▶ SOURCE EXCERPT
#####

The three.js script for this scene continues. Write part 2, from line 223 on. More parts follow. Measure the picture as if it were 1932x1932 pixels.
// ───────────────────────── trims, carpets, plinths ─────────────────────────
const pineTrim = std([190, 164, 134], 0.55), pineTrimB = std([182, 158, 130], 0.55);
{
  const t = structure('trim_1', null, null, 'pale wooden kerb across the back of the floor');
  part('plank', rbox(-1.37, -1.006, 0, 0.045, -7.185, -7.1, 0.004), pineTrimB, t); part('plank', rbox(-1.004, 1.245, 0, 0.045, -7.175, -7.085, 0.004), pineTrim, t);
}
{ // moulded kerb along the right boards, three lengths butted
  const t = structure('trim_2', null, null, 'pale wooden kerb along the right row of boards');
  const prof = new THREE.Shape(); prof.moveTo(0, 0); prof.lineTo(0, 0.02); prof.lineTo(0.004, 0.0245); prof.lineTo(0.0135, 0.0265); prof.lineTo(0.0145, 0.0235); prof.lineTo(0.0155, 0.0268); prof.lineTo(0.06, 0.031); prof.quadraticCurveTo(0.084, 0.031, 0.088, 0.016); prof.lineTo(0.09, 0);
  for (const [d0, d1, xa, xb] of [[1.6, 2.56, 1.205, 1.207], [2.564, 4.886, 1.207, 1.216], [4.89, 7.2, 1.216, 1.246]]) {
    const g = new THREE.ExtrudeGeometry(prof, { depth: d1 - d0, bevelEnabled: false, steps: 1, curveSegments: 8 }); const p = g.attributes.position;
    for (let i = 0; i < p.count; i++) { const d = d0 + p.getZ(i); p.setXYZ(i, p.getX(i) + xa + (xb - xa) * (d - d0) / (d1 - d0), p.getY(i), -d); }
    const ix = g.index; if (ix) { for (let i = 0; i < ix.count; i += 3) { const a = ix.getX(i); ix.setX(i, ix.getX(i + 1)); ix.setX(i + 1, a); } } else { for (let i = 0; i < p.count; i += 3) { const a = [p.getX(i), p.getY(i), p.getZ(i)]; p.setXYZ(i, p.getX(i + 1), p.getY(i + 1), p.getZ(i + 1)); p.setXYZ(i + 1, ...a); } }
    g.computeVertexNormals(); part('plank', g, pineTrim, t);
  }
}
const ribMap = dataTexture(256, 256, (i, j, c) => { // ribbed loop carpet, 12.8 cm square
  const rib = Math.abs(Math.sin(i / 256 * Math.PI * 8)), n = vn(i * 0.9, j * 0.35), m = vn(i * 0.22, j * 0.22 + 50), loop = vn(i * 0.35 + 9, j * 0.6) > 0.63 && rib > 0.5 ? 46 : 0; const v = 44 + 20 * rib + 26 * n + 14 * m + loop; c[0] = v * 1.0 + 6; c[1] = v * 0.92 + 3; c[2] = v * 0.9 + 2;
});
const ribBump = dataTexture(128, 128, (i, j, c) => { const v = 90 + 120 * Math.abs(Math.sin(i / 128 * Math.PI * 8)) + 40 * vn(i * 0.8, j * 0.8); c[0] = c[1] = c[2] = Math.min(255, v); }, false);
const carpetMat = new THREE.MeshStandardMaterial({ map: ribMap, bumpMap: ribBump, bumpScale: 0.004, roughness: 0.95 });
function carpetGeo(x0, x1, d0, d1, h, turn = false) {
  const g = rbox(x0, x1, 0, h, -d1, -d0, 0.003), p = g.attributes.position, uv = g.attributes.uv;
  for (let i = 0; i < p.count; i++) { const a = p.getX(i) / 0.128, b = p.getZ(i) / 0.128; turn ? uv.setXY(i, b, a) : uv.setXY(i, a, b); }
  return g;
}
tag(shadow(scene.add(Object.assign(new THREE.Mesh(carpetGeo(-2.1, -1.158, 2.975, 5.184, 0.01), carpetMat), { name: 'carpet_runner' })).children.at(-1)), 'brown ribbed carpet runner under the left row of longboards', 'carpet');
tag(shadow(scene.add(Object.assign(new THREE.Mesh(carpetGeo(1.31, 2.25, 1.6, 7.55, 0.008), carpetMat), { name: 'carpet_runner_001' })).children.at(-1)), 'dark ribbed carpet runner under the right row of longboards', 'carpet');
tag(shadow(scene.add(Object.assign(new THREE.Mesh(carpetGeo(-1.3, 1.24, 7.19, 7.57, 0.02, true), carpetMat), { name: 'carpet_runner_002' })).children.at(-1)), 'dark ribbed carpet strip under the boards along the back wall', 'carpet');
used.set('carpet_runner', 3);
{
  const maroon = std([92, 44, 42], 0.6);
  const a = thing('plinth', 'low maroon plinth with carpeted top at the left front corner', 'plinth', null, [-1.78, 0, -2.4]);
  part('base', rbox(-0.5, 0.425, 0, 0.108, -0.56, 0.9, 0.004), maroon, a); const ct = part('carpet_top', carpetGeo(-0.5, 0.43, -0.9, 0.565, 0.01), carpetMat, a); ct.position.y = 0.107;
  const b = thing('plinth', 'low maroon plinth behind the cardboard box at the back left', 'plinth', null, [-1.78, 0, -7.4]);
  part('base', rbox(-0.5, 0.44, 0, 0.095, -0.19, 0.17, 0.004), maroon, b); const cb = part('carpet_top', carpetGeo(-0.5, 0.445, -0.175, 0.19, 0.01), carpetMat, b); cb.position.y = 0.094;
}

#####

▶ WRITTEN REQUEST
The listing above should be transcribed in full, exactly as written.

▶ ANSWER FOR THIS EXERCISE
The three.js script for this scene continues. Write part 2, from line 223 on. More parts follow. Measure the picture as if it were 1932x1932 pixels.
// ───────────────────────── trims, carpets, plinths ─────────────────────────
const pineTrim = std([190, 164, 134], 0.55), pineTrimB = std([182, 158, 130], 0.55);
{
  const t = structure('trim_1', null, null, 'pale wooden kerb across the back of the floor');
  part('plank', rbox(-1.37, -1.006, 0, 0.045, -7.185, -7.1, 0.004), pineTrimB, t); part('plank', rbox(-1.004, 1.245, 0, 0.045, -7.175, -7.085, 0.004), pineTrim, t);
}
{ // moulded kerb along the right boards, three lengths butted
  const t = structure('trim_2', null, null, 'pale wooden kerb along the right row of boards');
  const prof = new THREE.Shape(); prof.moveTo(0, 0); prof.lineTo(0, 0.02); prof.lineTo(0.004, 0.0245); prof.lineTo(0.0135, 0.0265); prof.lineTo(0.0145, 0.0235); prof.lineTo(0.0155, 0.0268); prof.lineTo(0.06, 0.031); prof.quadraticCurveTo(0.084, 0.031, 0.088, 0.016); prof.lineTo(0.09, 0);
  for (const [d0, d1, xa, xb] of [[1.6, 2.56, 1.205, 1.207], [2.564, 4.886, 1.207, 1.216], [4.89, 7.2, 1.216, 1.246]]) {
    const g = new THREE.ExtrudeGeometry(prof, { depth: d1 - d0, bevelEnabled: false, steps: 1, curveSegments: 8 }); const p = g.attributes.position;
    for (let i = 0; i < p.count; i++) { const d = d0 + p.getZ(i); p.setXYZ(i, p.getX(i) + xa + (xb - xa) * (d - d0) / (d1 - d0), p.getY(i), -d); }
    const ix = g.index; if (ix) { for (let i = 0; i < ix.count; i += 3) { const a = ix.getX(i); ix.setX(i, ix.getX(i + 1)); ix.setX(i + 1, a); } } else { for (let i = 0; i < p.count; i += 3) { const a = [p.getX(i), p.getY(i), p.getZ(i)]; p.setXYZ(i, p.getX(i + 1), p.getY(i + 1), p.getZ(i + 1)); p.setXYZ(i + 1, ...a); } }
    g.computeVertexNormals(); part('plank', g, pineTrim, t);
  }
}
const ribMap = dataTexture(256, 256, (i, j, c) => { // ribbed loop carpet, 12.8 cm square
  const rib = Math.abs(Math.sin(i / 256 * Math.PI * 8)), n = vn(i * 0.9, j * 0.35), m = vn(i * 0.22, j * 0.22 + 50), loop = vn(i * 0.35 + 9, j * 0.6) > 0.63 && rib > 0.5 ? 46 : 0; const v = 44 + 20 * rib + 26 * n + 14 * m + loop; c[0] = v * 1.0 + 6; c[1] = v * 0.92 + 3; c[2] = v * 0.9 + 2;
});
const ribBump = dataTexture(128, 128, (i, j, c) => { const v = 90 + 120 * Math.abs(Math.sin(i / 128 * Math.PI * 8)) + 40 * vn(i * 0.8, j * 0.8); c[0] = c[1] = c[2] = Math.min(255, v); }, false);
const carpetMat = new THREE.MeshStandardMaterial({ map: ribMap, bumpMap: ribBump, bumpScale: 0.004, roughness: 0.95 });
function carpetGeo(x0, x1, d0, d1, h, turn = false) {
  const g = rbox(x0, x1, 0, h, -d1, -d0, 0.003), p = g.attributes.position, uv = g.attributes.uv;
  for (let i = 0; i < p.count; i++) { const a = p.getX(i) / 0.128, b = p.getZ(i) / 0.128; turn ? uv.setXY(i, b, a) : uv.setXY(i, a, b); }
  return g;
}
tag(shadow(scene.add(Object.assign(new THREE.Mesh(carpetGeo(-2.1, -1.158, 2.975, 5.184, 0.01), carpetMat), { name: 'carpet_runner' })).children.at(-1)), 'brown ribbed carpet runner under the left row of longboards', 'carpet');
tag(shadow(scene.add(Object.assign(new THREE.Mesh(carpetGeo(1.31, 2.25, 1.6, 7.55, 0.008), carpetMat), { name: 'carpet_runner_001' })).children.at(-1)), 'dark ribbed carpet runner under the right row of longboards', 'carpet');
tag(shadow(scene.add(Object.assign(new THREE.Mesh(carpetGeo(-1.3, 1.24, 7.19, 7.57, 0.02, true), carpetMat), { name: 'carpet_runner_002' })).children.at(-1)), 'dark ribbed carpet strip under the boards along the back wall', 'carpet');
used.set('carpet_runner', 3);
{
  const maroon = std([92, 44, 42], 0.6);
  const a = thing('plinth', 'low maroon plinth with carpeted top at the left front corner', 'plinth', null, [-1.78, 0, -2.4]);
  part('base', rbox(-0.5, 0.425, 0, 0.108, -0.56, 0.9, 0.004), maroon, a); const ct = part('carpet_top', carpetGeo(-0.5, 0.43, -0.9, 0.565, 0.01), carpetMat, a); ct.position.y = 0.107;
  const b = thing('plinth', 'low maroon plinth behind the cardboard box at the back left', 'plinth', null, [-1.78, 0, -7.4]);
  part('base', rbox(-0.5, 0.44, 0, 0.095, -0.19, 0.17, 0.004), maroon, b); const cb = part('carpet_top', carpetGeo(-0.5, 0.445, -0.175, 0.19, 0.01), carpetMat, b); cb.position.y = 0.094;
}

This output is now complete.